* **Dataset section**

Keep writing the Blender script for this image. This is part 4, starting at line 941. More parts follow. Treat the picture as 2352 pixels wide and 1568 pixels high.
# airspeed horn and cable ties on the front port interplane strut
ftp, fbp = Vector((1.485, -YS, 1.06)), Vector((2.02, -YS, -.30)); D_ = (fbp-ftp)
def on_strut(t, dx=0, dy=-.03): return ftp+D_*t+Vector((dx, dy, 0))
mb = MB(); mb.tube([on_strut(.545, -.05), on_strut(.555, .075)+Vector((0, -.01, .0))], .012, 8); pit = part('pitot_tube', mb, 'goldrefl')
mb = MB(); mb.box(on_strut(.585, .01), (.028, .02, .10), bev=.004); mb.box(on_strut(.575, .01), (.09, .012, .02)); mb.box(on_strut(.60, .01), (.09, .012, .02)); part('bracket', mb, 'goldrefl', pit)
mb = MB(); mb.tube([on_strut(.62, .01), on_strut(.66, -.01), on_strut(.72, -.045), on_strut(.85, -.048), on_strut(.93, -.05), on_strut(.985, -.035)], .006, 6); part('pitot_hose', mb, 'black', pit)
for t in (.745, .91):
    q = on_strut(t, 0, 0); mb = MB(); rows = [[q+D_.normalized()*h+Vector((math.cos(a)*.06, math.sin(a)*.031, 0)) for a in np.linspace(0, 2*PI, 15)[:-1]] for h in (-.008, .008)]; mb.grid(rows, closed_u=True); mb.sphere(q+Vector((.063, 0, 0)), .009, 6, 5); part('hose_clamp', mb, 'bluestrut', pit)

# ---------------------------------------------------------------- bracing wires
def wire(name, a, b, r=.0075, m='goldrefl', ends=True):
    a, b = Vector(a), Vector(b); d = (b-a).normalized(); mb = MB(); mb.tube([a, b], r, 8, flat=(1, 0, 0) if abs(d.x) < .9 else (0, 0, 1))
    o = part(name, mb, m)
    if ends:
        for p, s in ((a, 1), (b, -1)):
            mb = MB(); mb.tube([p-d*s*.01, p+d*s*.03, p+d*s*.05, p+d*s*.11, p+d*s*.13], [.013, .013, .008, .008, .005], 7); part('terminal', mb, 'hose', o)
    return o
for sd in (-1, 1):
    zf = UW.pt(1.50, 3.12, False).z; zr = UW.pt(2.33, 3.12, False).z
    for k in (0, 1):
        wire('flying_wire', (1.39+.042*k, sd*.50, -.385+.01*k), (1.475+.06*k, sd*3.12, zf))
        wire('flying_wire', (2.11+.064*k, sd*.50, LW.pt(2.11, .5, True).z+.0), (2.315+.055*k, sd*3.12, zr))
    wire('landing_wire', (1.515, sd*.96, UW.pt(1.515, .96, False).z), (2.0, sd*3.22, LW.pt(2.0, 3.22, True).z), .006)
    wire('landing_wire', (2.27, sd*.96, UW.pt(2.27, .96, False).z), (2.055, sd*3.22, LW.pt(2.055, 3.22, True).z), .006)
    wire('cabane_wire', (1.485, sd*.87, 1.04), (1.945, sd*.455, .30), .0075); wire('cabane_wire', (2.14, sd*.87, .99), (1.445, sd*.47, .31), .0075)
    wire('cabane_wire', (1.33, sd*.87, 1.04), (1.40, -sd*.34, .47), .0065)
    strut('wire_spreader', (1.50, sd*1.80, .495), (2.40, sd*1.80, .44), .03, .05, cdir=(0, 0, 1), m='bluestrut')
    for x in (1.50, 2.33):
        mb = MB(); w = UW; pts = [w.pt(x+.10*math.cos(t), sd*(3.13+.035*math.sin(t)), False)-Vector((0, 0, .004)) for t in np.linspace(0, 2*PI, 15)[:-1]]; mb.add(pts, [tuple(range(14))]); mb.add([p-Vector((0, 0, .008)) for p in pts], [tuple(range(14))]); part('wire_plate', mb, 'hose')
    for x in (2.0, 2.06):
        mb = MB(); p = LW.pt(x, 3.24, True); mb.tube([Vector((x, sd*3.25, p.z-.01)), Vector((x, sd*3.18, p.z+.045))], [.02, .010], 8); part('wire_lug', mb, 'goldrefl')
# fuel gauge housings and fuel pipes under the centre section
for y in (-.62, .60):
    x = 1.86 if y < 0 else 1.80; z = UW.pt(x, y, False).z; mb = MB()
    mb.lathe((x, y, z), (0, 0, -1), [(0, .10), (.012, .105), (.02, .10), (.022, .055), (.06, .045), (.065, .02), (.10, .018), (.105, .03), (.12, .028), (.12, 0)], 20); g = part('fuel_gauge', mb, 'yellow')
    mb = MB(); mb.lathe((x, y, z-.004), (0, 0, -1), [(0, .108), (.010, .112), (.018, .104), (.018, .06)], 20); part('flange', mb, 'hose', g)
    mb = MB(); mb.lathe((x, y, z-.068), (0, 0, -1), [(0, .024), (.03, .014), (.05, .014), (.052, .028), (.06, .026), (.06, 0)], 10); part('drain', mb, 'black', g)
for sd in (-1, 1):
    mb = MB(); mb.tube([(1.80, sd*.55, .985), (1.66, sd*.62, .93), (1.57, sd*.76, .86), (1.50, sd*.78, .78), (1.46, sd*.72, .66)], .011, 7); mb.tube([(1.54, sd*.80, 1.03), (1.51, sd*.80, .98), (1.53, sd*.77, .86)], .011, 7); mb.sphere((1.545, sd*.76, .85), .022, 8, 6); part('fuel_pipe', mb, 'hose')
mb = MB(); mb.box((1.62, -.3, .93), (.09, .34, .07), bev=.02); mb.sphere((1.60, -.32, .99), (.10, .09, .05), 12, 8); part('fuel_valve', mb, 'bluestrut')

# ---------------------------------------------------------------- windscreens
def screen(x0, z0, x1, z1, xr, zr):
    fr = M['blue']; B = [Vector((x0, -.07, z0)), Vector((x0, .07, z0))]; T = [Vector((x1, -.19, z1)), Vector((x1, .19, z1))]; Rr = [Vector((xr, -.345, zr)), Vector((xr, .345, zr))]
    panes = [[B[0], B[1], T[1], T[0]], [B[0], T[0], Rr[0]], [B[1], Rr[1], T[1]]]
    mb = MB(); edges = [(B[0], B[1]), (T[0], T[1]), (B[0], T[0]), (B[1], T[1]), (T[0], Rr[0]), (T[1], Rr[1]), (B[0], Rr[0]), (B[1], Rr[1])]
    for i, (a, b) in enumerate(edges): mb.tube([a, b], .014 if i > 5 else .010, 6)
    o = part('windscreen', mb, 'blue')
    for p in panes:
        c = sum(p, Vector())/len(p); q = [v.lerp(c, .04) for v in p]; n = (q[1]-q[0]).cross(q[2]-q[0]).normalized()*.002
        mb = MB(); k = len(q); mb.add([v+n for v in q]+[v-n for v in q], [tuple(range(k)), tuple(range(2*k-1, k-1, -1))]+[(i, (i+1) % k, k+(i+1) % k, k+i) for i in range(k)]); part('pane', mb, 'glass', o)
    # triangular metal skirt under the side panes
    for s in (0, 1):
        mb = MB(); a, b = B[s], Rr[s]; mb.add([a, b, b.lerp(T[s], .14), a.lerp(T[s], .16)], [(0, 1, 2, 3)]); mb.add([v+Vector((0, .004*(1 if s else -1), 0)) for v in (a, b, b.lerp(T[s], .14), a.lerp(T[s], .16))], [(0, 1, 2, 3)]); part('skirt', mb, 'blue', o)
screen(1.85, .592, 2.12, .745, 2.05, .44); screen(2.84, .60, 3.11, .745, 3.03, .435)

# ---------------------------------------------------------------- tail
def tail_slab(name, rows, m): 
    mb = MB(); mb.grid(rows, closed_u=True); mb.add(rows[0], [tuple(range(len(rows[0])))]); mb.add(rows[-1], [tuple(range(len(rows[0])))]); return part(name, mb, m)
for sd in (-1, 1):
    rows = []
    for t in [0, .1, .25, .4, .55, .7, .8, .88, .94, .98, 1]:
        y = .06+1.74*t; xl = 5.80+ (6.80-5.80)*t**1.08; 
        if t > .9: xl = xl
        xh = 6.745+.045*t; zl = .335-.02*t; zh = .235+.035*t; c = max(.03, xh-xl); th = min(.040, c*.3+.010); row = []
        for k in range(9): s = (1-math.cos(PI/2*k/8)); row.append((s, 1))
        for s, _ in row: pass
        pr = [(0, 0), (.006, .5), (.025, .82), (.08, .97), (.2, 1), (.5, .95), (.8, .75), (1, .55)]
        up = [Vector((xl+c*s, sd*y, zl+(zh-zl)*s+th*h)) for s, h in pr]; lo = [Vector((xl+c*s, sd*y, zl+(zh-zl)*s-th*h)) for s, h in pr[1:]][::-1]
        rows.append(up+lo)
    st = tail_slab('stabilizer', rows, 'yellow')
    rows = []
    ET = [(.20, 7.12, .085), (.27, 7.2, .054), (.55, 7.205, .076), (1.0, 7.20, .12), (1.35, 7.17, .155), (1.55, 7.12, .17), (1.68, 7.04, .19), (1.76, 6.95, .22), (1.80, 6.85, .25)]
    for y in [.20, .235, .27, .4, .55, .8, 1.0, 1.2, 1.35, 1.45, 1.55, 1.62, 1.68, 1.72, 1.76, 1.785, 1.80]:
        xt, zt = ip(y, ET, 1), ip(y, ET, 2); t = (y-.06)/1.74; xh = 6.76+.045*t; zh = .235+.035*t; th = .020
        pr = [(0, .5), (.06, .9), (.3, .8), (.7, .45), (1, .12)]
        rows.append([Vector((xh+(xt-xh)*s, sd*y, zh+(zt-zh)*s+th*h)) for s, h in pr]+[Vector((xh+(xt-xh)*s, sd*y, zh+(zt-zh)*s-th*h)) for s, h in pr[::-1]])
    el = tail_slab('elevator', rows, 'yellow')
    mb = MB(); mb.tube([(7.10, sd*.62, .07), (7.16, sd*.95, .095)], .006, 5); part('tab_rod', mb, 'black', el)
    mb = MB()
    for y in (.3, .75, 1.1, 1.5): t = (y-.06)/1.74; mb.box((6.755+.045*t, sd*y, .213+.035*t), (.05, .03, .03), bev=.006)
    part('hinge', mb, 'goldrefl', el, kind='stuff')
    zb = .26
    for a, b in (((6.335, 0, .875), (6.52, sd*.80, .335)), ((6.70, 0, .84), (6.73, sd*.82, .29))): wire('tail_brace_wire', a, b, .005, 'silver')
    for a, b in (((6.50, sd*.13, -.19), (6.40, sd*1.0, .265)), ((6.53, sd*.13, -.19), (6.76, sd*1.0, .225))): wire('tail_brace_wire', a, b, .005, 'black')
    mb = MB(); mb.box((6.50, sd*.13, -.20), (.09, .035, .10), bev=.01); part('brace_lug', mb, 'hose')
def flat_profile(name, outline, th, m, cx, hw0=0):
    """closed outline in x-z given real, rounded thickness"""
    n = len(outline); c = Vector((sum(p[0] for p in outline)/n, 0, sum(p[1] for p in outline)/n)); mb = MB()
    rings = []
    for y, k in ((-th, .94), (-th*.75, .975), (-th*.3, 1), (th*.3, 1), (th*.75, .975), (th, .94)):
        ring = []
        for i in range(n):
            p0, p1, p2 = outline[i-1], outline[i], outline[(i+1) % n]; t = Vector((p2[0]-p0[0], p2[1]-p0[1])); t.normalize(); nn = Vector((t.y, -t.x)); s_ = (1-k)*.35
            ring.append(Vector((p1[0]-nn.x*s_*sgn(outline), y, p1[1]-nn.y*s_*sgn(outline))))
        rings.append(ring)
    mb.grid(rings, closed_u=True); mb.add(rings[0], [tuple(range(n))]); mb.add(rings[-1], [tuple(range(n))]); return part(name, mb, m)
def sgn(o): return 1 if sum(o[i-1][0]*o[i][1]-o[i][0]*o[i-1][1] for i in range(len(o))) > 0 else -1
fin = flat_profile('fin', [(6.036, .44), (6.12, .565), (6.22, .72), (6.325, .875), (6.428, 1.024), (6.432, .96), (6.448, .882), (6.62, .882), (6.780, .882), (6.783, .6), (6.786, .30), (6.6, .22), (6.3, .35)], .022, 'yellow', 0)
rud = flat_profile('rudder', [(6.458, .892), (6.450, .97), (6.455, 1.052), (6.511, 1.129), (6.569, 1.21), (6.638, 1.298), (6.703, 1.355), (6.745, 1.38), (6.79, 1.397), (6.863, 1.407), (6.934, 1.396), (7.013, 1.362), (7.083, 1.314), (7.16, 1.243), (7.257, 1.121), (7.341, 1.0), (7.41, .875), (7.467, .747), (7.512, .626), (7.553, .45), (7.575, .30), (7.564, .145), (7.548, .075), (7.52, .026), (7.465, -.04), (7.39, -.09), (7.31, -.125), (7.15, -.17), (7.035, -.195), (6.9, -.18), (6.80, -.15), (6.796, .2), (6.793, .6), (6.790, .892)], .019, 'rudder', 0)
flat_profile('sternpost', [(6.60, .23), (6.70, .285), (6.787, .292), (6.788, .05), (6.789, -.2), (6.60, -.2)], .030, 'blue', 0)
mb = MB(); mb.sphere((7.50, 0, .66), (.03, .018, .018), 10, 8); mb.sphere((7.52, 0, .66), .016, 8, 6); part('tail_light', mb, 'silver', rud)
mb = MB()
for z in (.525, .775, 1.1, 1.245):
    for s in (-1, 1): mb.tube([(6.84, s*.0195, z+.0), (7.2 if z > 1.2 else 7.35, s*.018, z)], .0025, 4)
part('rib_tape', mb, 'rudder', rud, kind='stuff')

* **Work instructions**
Print only the lines from the top of the data above down to the line holding "q = on_strut(t, 0, 0);", inclusive.

* **Exercise answer**
Keep writing the Blender script for this image. This is part 4, starting at line 941. More parts follow. Treat the picture as 2352 pixels wide and 1568 pixels high.
# airspeed horn and cable ties on the front port interplane strut
ftp, fbp = Vector((1.485, -YS, 1.06)), Vector((2.02, -YS, -.30)); D_ = (fbp-ftp)
def on_strut(t, dx=0, dy=-.03): return ftp+D_*t+Vector((dx, dy, 0))
mb = MB(); mb.tube([on_strut(.545, -.05), on_strut(.555, .075)+Vector((0, -.01, .0))], .012, 8); pit = part('pitot_tube', mb, 'goldrefl')
mb = MB(); mb.box(on_strut(.585, .01), (.028, .02, .10), bev=.004); mb.box(on_strut(.575, .01), (.09, .012, .02)); mb.box(on_strut(.60, .01), (.09, .012, .02)); part('bracket', mb, 'goldrefl', pit)
mb = MB(); mb.tube([on_strut(.62, .01), on_strut(.66, -.01), on_strut(.72, -.045), on_strut(.85, -.048), on_strut(.93, -.05), on_strut(.985, -.035)], .006, 6); part('pitot_hose', mb, 'black', pit)
for t in (.745, .91):
    q = on_strut(t, 0, 0); mb = MB(); rows = [[q+D_.normalized()*h+Vector((math.cos(a)*.06, math.sin(a)*.031, 0)) for a in np.linspace(0, 2*PI, 15)[:-1]] for h in (-.008, .008)]; mb.grid(rows, closed_u=True); mb.sphere(q+Vector((.063, 0, 0)), .009, 6, 5); part('hose_clamp', mb, 'bluestrut', pit)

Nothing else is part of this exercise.